» **BRIEF**:
Write out the entire listing below exactly, with the pictures left out.

» **DATA PROVIDED**:

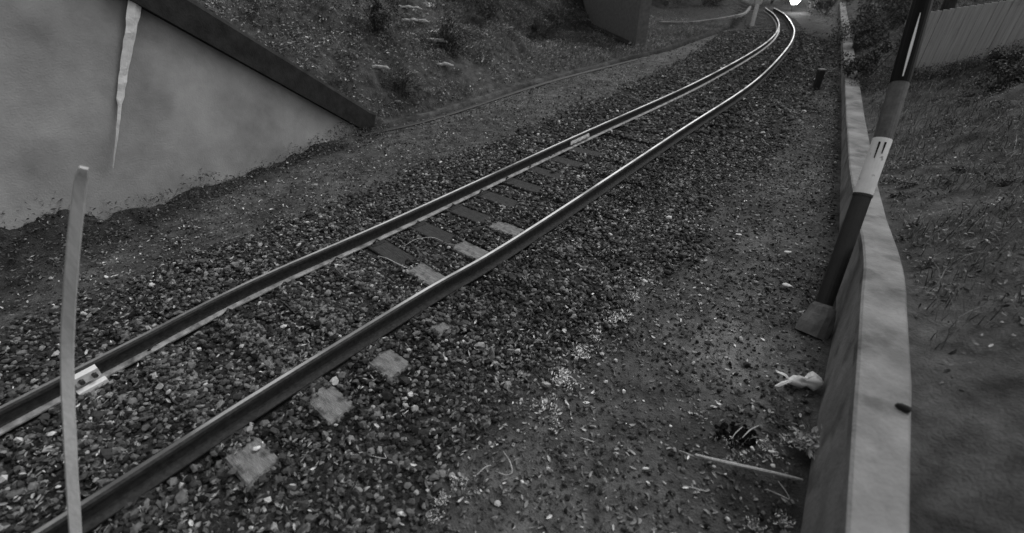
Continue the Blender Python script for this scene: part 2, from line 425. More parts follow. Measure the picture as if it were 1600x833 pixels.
def in_view(x, y, z=0, m=40):
    c, s = math.cos(PITCH), math.sin(PITCH); Z = z - CAM.z
    fw = y * c - Z * s; up = y * s + Z * c; fw = np.maximum(fw, .01)
    px = 800 + FPX * x / fw; py = 416.5 - FPX * up / fw
    return (px > -m - 250) & (px < 1640 + m + 250) & (py < 833 + m + 160)
def scatter(n, x0, x1, y0, y1):
    x = rng.uniform(x0, x1, n); y = rng.uniform(y0, y1, n); k = in_view(x, y); return x[k], y[k]
def uncovered(x, y, pad=0.0):
    h = np.zeros(x.shape, bool)
    for c, n, d, a, b in WINDOWS:
        u = (x - c.x) * n.x + (y - c.y) * n.y; v = (x - c.x) * d.x + (y - c.y) * d.y
        h |= (np.abs(u) < a + pad) & (np.abs(v) < b + pad)
    return h
def dist_rails(x, y):
    return np.minimum(np.abs(track_off(x, y)), np.abs(poly_dist(x, y, [tuple(q) for q in LARR[::3]] + [tuple(LARR[-1])])))

SLC = []
for s_, kd_ in allS:
    p_, d_ = r_at(s_); SLC.append((p_.x, p_.y, d_.x, d_.y))
SLC = np.array(SLC)
def onsleeper(x, y):
    h = np.zeros(x.shape, bool)
    for a, b, c, d in SLC:
        v = (x - a) * c + (y - b) * d; u = -(x - a) * d + (y - b) * c
        h |= (np.abs(v) < .15) & (u > -.62) & (u < 2.1)
    return h
def stones(n, x0, x1, y0, y1, s0, s1, maskf, zoff=0.0):
    x, y = scatter(n, x0, x1, y0, y1)
    k = (rng.random(len(x)) < maskf(x, y)) & ~uncovered(x, y, .018)
    x, y = x[k], y[k]; rd = dist_rails(x, y); k = rd > .085; x, y, rd = x[k], y[k], rd[k]
    n = len(x)
    sz = rng.uniform(s0, s1, n) * np.exp(rng.normal(0, .22, n))
    sc = np.stack([sz * rng.uniform(.8, 1.3, n), sz * rng.uniform(.6, 1.0, n), sz * rng.uniform(.4, .75, n)], 1)
    P = np.clip(ICO[None] * (1 + rng.normal(0, .22, (n, 12, 1))), -.8, .8) * sc[:, None]
    P = np.einsum('nij,nkj->nki', rotmats(n, .7), P)
    z = terrain(x, y) + sz * .15 + rng.uniform(-.3, .6, n) * sz + zoff + .02 * (vnoise(x * 2, y * 2, 5) - .4)
    z = np.where(onsleeper(x, y), np.maximum(z, .004 + sz * .2), z)
    z = np.where(rd < .14, np.minimum(z, -.0), z)
    P += np.stack([x, y, z], 1)[:, None]
    t = np.clip(np.exp(rng.normal(-2.62, .85, n)), .01, .7)
    t *= .65 + .8 * fbm(x * 1.1, y * 1.1, 77)
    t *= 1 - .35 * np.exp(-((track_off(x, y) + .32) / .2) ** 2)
    return P, t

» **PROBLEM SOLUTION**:
Continue the Blender Python script for this scene: part 2, from line 425. More parts follow. Measure the picture as if it were 1600x833 pixels.
def in_view(x, y, z=0, m=40):
    c, s = math.cos(PITCH), math.sin(PITCH); Z = z - CAM.z
    fw = y * c - Z * s; up = y * s + Z * c; fw = np.maximum(fw, .01)
    px = 800 + FPX * x / fw; py = 416.5 - FPX * up / fw
    return (px > -m - 250) & (px < 1640 + m + 250) & (py < 833 + m + 160)
def scatter(n, x0, x1, y0, y1):
    x = rng.uniform(x0, x1, n); y = rng.uniform(y0, y1, n); k = in_view(x, y); return x[k], y[k]
def uncovered(x, y, pad=0.0):
    h = np.zeros(x.shape, bool)
    for c, n, d, a, b in WINDOWS:
        u = (x - c.x) * n.x + (y - c.y) * n.y; v = (x - c.x) * d.x + (y - c.y) * d.y
        h |= (np.abs(u) < a + pad) & (np.abs(v) < b + pad)
    return h
def dist_rails(x, y):
    return np.minimum(np.abs(track_off(x, y)), np.abs(poly_dist(x, y, [tuple(q) for q in LARR[::3]] + [tuple(LARR[-1])])))

SLC = []
for s_, kd_ in allS:
    p_, d_ = r_at(s_); SLC.append((p_.x, p_.y, d_.x, d_.y))
SLC = np.array(SLC)
def onsleeper(x, y):
    h = np.zeros(x.shape, bool)
    for a, b, c, d in SLC:
        v = (x - a) * c + (y - b) * d; u = -(x - a) * d + (y - b) * c
        h |= (np.abs(v) < .15) & (u > -.62) & (u < 2.1)
    return h
def stones(n, x0, x1, y0, y1, s0, s1, maskf, zoff=0.0):
    x, y = scatter(n, x0, x1, y0, y1)
    k = (rng.random(len(x)) < maskf(x, y)) & ~uncovered(x, y, .018)
    x, y = x[k], y[k]; rd = dist_rails(x, y); k = rd > .085; x, y, rd = x[k], y[k], rd[k]
    n = len(x)
    sz = rng.uniform(s0, s1, n) * np.exp(rng.normal(0, .22, n))
    sc = np.stack([sz * rng.uniform(.8, 1.3, n), sz * rng.uniform(.6, 1.0, n), sz * rng.uniform(.4, .75, n)], 1)
    P = np.clip(ICO[None] * (1 + rng.normal(0, .22, (n, 12, 1))), -.8, .8) * sc[:, None]
    P = np.einsum('nij,nkj->nki', rotmats(n, .7), P)
    z = terrain(x, y) + sz * .15 + rng.uniform(-.3, .6, n) * sz + zoff + .02 * (vnoise(x * 2, y * 2, 5) - .4)
    z = np.where(onsleeper(x, y), np.maximum(z, .004 + sz * .2), z)
    z = np.where(rd < .14, np.minimum(z, -.0), z)
    P += np.stack([x, y, z], 1)[:, None]
    t = np.clip(np.exp(rng.normal(-2.62, .85, n)), .01, .7)
    t *= .65 + .8 * fbm(x * 1.1, y * 1.1, 77)
    t *= 1 - .35 * np.exp(-((track_off(x, y) + .32) / .2) ** 2)
    return P, t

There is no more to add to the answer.